First it is very helpful to introduce an important but seemingly arbitrary distinction. A point is a point. A vector is an offset between points, which can be represented as one point minus another. Points and vectors really are different kinds of things and we should think of them differently.

Here is the reason we make the distinction. If F is an affine function on points, then F is a linear function mapping vectors to vectors. (The constant bit moves both the start and end points of the vector, but doesn't change how much they are offset from each other.) That lets us easily separate the constant and linear parts of the affine function.

When you're dealing with affine functions, there is no particular reason to only deal with coordinate systems centered at the origin, and often there are good reasons not to.
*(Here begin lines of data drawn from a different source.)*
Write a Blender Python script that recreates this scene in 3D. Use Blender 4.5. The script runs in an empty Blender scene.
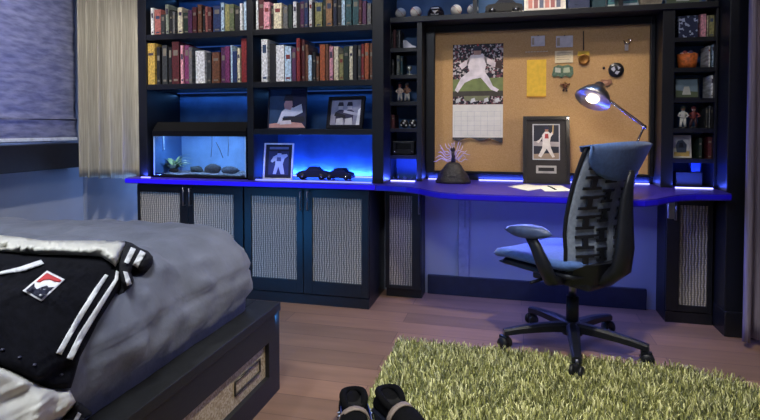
import bpy, bmesh, math, random
from mathutils import Vector, Matrix, noise, geometry
from mathutils.bvhtree import BVHTree
random.seed(7)
R = math.radians
COL = bpy.context.scene.collection

# ------------------------------------------------------------------ camera
F, CH, PIT, YAW = 524.0, 1.09, R(1.7), R(13.93)
SH = 82 - F*math.tan(PIT)
cam_d = bpy.data.cameras.new('camera'); cam = bpy.data.objects.new('camera', cam_d); COL.objects.link(cam)
cam_d.sensor_width = 36; cam_d.lens = F/760*36; cam_d.shift_y = -SH/760; cam_d.clip_start = .05
cam.location = (0, 0, CH); cam.rotation_euler = (R(90)-PIT, 0, YAW)
bpy.context.scene.camera = cam

def ray(px, py):
    x = (px-380)/F; y = -(py-210+SH)/F
    cy, sy, cp, sp = math.cos(YAW), math.sin(YAW), math.cos(PIT), math.sin(PIT)
    return Vector((-sy*cp+x*cy-y*sy*sp, cy*cp+x*sy+y*cy*sp, -sp+y*cp))
def onY(px, py, Y):
    r = ray(px, py); t = Y/r.y; return Vector((r.x*t, Y, CH+r.z*t))
def onZ(px, py, Z):
    r = ray(px, py); t = (Z-CH)/r.z; return Vector((r.x*t, r.y*t, Z))
def onX(px, py, X):
    r = ray(px, py); t = X/r.x; return Vector((X, r.y*t, CH+r.z*t))
def XY(px, Y): return onY(px, 150, Y).x

# ------------------------------------------------------------------ materials
def lin(c):
    return tuple(((v/255/12.92) if v/255 <= .04045 else ((v/255+.055)/1.055)**2.4) for v in c) + (1,)
MATS = {}
def mat(name, rgb, rough=.6, metal=0, var=.15, scale=20, bump=0, bscale=60, emit=0, sheen=0, coat=0, stretch=(1, 1, 1), rgb2=None, trans=0, alpha=1):
    if name in MATS: return MATS[name]
    m = bpy.data.materials.new(name); m.use_nodes = True; nt = m.node_tree; N = nt.nodes; L = nt.links
    b = N['Principled BSDF']; b.inputs['Roughness'].default_value = rough; b.inputs['Metallic'].default_value = metal
    tc = N.new('ShaderNodeTexCoord'); mp = N.new('ShaderNodeMapping'); mp.inputs['Scale'].default_value = stretch
    L.new(tc.outputs['Object'], mp.inputs['Vector'])
    nz = N.new('ShaderNodeTexNoise'); nz.inputs['Scale'].default_value = scale; nz.inputs['Detail'].default_value = 4
    L.new(mp.outputs[0], nz.inputs['Vector'])
    cr = N.new('ShaderNodeValToRGB'); c = lin(rgb)
    c2 = lin(rgb2) if rgb2 else tuple(min(1, v*(1+var)) for v in c[:3])+(1,)
    cr.color_ramp.elements[0].color = tuple(v*(1-var) for v in c[:3])+(1,) if not rgb2 else c
    cr.color_ramp.elements[1].color = c2
    cr.color_ramp.elements[0].position = .35; cr.color_ramp.elements[1].position = .65
    L.new(nz.outputs['Fac'], cr.inputs[0]); L.new(cr.outputs[0], b.inputs['Base Color'])
    if bump:
        n2 = N.new('ShaderNodeTexNoise'); n2.inputs['Scale'].default_value = bscale; n2.inputs['Detail'].default_value = 5
        L.new(mp.outputs[0], n2.inputs['Vector'])
        bp = N.new('ShaderNodeBump'); bp.inputs['Strength'].default_value = bump; bp.inputs['Distance'].default_value = .01
        L.new(n2.outputs['Fac'], bp.inputs['Height']); L.new(bp.outputs[0], b.inputs['Normal'])
    if emit:
        b.inputs['Emission Color'].default_value = c; b.inputs['Emission Strength'].default_value = emit
    if sheen: b.inputs['Sheen Weight'].default_value = sheen
    if coat: b.inputs['Coat Weight'].default_value = coat
    if trans: b.inputs['Transmission Weight'].default_value = trans
    if alpha < 1: b.inputs['Alpha'].default_value = alpha
    MATS[name] = m; return m
def P(rgb, rough=.6, **k): return mat('paint_%d_%d_%d_%d' % (*rgb, int(rough*100)), rgb, rough, **k)

def woven():
    m = mat('woven_panel', (150, 140, 125), .55); nt = m.node_tree; N = nt.nodes; L = nt.links; b = N['Principled BSDF']
    tc = N.new('ShaderNodeTexCoord')
    mp = N.new('ShaderNodeMapping'); mp.inputs['Scale'].default_value = (1, 1, 1); L.new(tc.outputs['Object'], mp.inputs[0])
    w = N.new('ShaderNodeTexWave'); w.wave_type = 'BANDS'; w.bands_direction = 'X'; w.inputs['Scale'].default_value = 20
    w.inputs['Distortion'].default_value = 3.5; w.inputs['Detail'].default_value = 2
    w2 = N.new('ShaderNodeTexWave'); w2.bands_direction = 'Z'; w2.inputs['Scale'].default_value = 26; w2.inputs['Distortion'].default_value = 1.2
    L.new(mp.outputs[0], w.inputs[0]); L.new(mp.outputs[0], w2.inputs[0])
    mx = N.new('ShaderNodeMath'); mx.operation = 'MULTIPLY'; L.new(w.outputs['Fac'], mx.inputs[0])
    ad = N.new('ShaderNodeMath'); ad.operation = 'MULTIPLY_ADD'; L.new(w2.outputs['Fac'], ad.inputs[0]); ad.inputs[1].default_value = .5; ad.inputs[2].default_value = .5
    L.new(ad.outputs[0], mx.inputs[1])
    cr = N.new('ShaderNodeValToRGB'); cr.color_ramp.elements[0].color = lin((84, 80, 74)); cr.color_ramp.elements[1].color = lin((200, 190, 176))
    L.new(mx.outputs[0], cr.inputs[0]); L.new(cr.outputs[0], b.inputs['Base Color'])
    bp = N.new('ShaderNodeBump'); bp.inputs['Strength'].default_value = .6; bp.inputs['Distance'].default_value = .004
    L.new(mx.outputs[0], bp.inputs['Height']); L.new(bp.outputs[0], b.inputs['Normal'])
    return m

def floor_mat():
    m = mat('floor_boards', (120, 88, 74), .38); nt = m.node_tree; N = nt.nodes; L = nt.links; b = N['Principled BSDF']
    tc = N.new('ShaderNodeTexCoord'); mp = N.new('ShaderNodeMapping'); mp.inputs['Rotation'].default_value = (0, 0, R(0))
    L.new(tc.outputs['Object'], mp.inputs[0])
    br = N.new('ShaderNodeTexBrick'); br.inputs['Scale'].default_value = 1; br.inputs['Brick Width'].default_value = 1.3; br.inputs['Row Height'].default_value = .15
    br.inputs['Mortar Size'].default_value = .002; br.inputs['Color1'].default_value = lin((146, 112, 90)); br.inputs['Color2'].default_value = lin((120, 94, 76)); br.inputs['Mortar'].default_value = lin((96, 72, 60))
    L.new(mp.outputs[0], br.inputs[0])
    nz = N.new('ShaderNodeTexNoise'); nz.inputs['Scale'].default_value = 3; nz.inputs['Detail'].default_value = 6
    m2 = N.new('ShaderNodeMapping'); m2.inputs['Scale'].default_value = (1, 8, 1); L.new(tc.outputs['Object'], m2.inputs[0]); L.new(m2.outputs[0], nz.inputs[0])
    cr = N.new('ShaderNodeValToRGB'); cr.color_ramp.elements[0].color = (.6, .6, .6, 1); cr.color_ramp.elements[1].color = (1.15, 1.15, 1.15, 1)
    L.new(nz.outputs['Fac'], cr.inputs[0])
    mx = N.new('ShaderNodeMix'); mx.data_type = 'RGBA'; mx.blend_type = 'MULTIPLY'; mx.inputs[0].default_value = 1
    L.new(br.outputs['Color'], mx.inputs[6]); L.new(cr.outputs[0], mx.inputs[7]); L.new(mx.outputs[2], b.inputs['Base Color'])
    return m

def rug_mat():
    m = bpy.data.materials.new('shag_yarn'); m.use_nodes = True; N = m.node_tree.nodes; L = m.node_tree.links; b = N['Principled BSDF']
    g = N.new('ShaderNodeNewGeometry'); cr = N.new('ShaderNodeValToRGB'); cr.color_ramp.elements[0].color = lin((84, 86, 34)); cr.color_ramp.elements[1].color = lin((240, 236, 178))
    e = cr.color_ramp.elements.new(.5); e.color = lin((164, 164, 88))
    L.new(g.outputs['Random Per Island'], cr.inputs[0]); L.new(cr.outputs[0], b.inputs['Base Color']); b.inputs['Roughness'].default_value = .7
    b.inputs['Sheen Weight'].default_value = .3
    return m

def stripes_mat(name, c1, c2, sc, direction='X', rough=.8, dist=2, bump=0):
    m = mat(name, c1, rough); N = m.node_tree.nodes; L = m.node_tree.links; b = N['Principled BSDF']
    tc = N.new('ShaderNodeTexCoord'); w = N.new('ShaderNodeTexWave'); w.bands_direction = direction; w.inputs['Scale'].default_value = sc; w.inputs['Distortion'].default_value = dist; w.inputs['Detail'].default_value = 3
    L.new(tc.outputs['Object'], w.inputs[0]); cr = N.new('ShaderNodeValToRGB'); cr.color_ramp.elements[0].color = lin(c1); cr.color_ramp.elements[1].color = lin(c2)
    L.new(w.outputs['Fac'], cr.inputs[0]); L.new(cr.outputs[0], b.inputs['Base Color'])
    if bump:
        bp = N.new('ShaderNodeBump'); bp.inputs['Strength'].default_value = bump; bp.inputs['Distance'].default_value = .003
        L.new(w.outputs['Fac'], bp.inputs['Height']); L.new(bp.outputs[0], b.inputs['Normal'])
    return m
def speck_mat(name, c1, c2, scale, thr=.5, rough=.6, c3=None):
    m = mat(name, c1, rough); N = m.node_tree.nodes; L = m.node_tree.links; b = N['Principled BSDF']
    tc = N.new('ShaderNodeTexCoord'); v = N.new('ShaderNodeTexVoronoi'); v.inputs['Scale'].default_value = scale
    L.new(tc.outputs['Object'], v.inputs[0]); sp = N.new('ShaderNodeSeparateColor'); L.new(v.outputs['Color'], sp.inputs[0])
    cr = N.new('ShaderNodeValToRGB'); cr.color_ramp.interpolation = 'CONSTANT'; cr.color_ramp.elements[0].color = lin(c1); cr.color_ramp.elements[1].color = lin(c2); cr.color_ramp.elements[1].position = thr
    if c3: e = cr.color_ramp.elements.new((1+thr)/2); e.color = lin(c3)
    L.new(sp.outputs[0], cr.inputs[0]); L.new(cr.outputs[0], b.inputs['Base Color'])
    return m
def glass_mat(name='clear_glass', tint=(.9, .95, 1, 1), amt=.12):
    if name in MATS: return MATS[name]
    m = bpy.data.materials.new(name); m.use_nodes = True; N = m.node_tree.nodes; L = m.node_tree.links; N.remove(N['Principled BSDF'])
    t = N.new('ShaderNodeBsdfTransparent'); t.inputs[0].default_value = tint; g = N.new('ShaderNodeBsdfGlossy'); g.inputs['Roughness'].default_value = .05
    mx = N.new('ShaderNodeMixShader'); fr = N.new('ShaderNodeFresnel'); fr.inputs[0].default_value = 1.3
    ad = N.new('ShaderNodeMath'); ad.operation = 'ADD'; ad.inputs[1].default_value = amt*.2; L.new(fr.outputs[0], ad.inputs[0])
    L.new(ad.outputs[0], mx.inputs[0]); L.new(t.outputs[0], mx.inputs[1]); L.new(g.outputs[0], mx.inputs[2]); L.new(mx.outputs[0], N['Material Output'].inputs[0])
    MATS[name] = m; return m

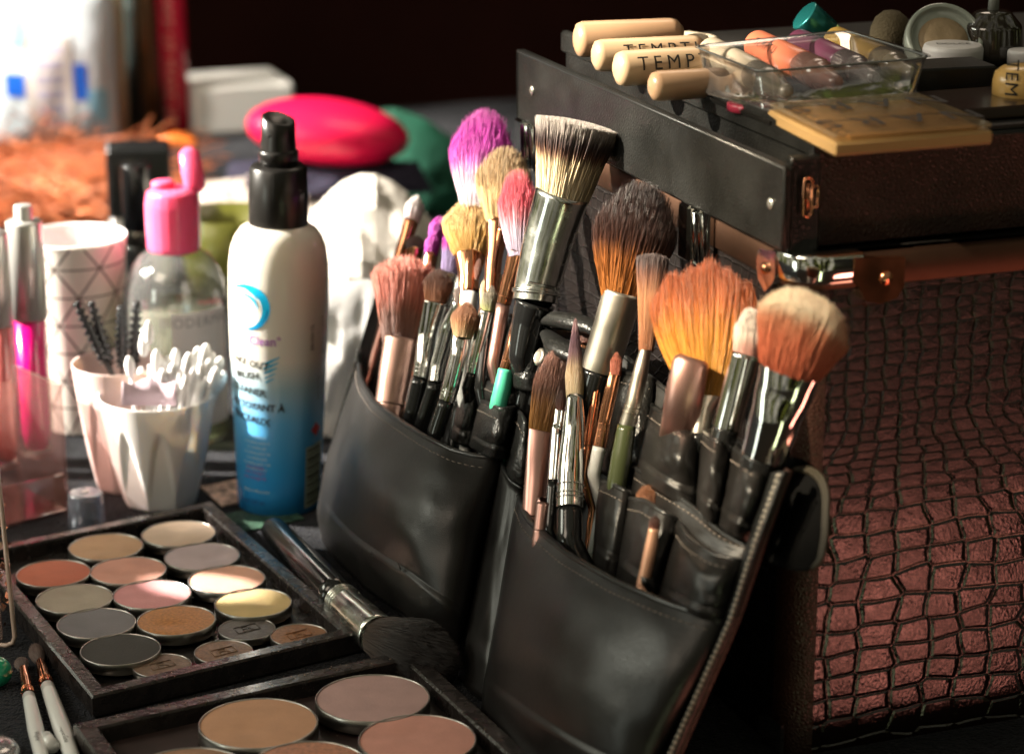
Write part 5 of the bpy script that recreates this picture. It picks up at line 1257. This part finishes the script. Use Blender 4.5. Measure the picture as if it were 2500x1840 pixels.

Therefore a coordinate system is determined by a point p and a basis a for the vector space. (Slightly more complicated, but not much.) In that coordinate system an arbitrary point q can be mapped to the vector q - p and then that vector represented in the basis a. Again it is customary to write those coordinates as a column.

Now if F is an affine function, then all you need to do is figure out the linear part of F, and add in where F sends the origin of your coordinate system.

If you're going to take an affine function in one coordinate system, (p, a), and transform it to another, (q, b), all that you do is transform the linear bit from the basis a to the basis b, and then figure out what F(p) works out to be.

So affine functions are basically linear functions with information about where the origin goes added in. Most of the work is spent on the matrix representation of the linear function, but you can't forget figuring out what happens to the origin.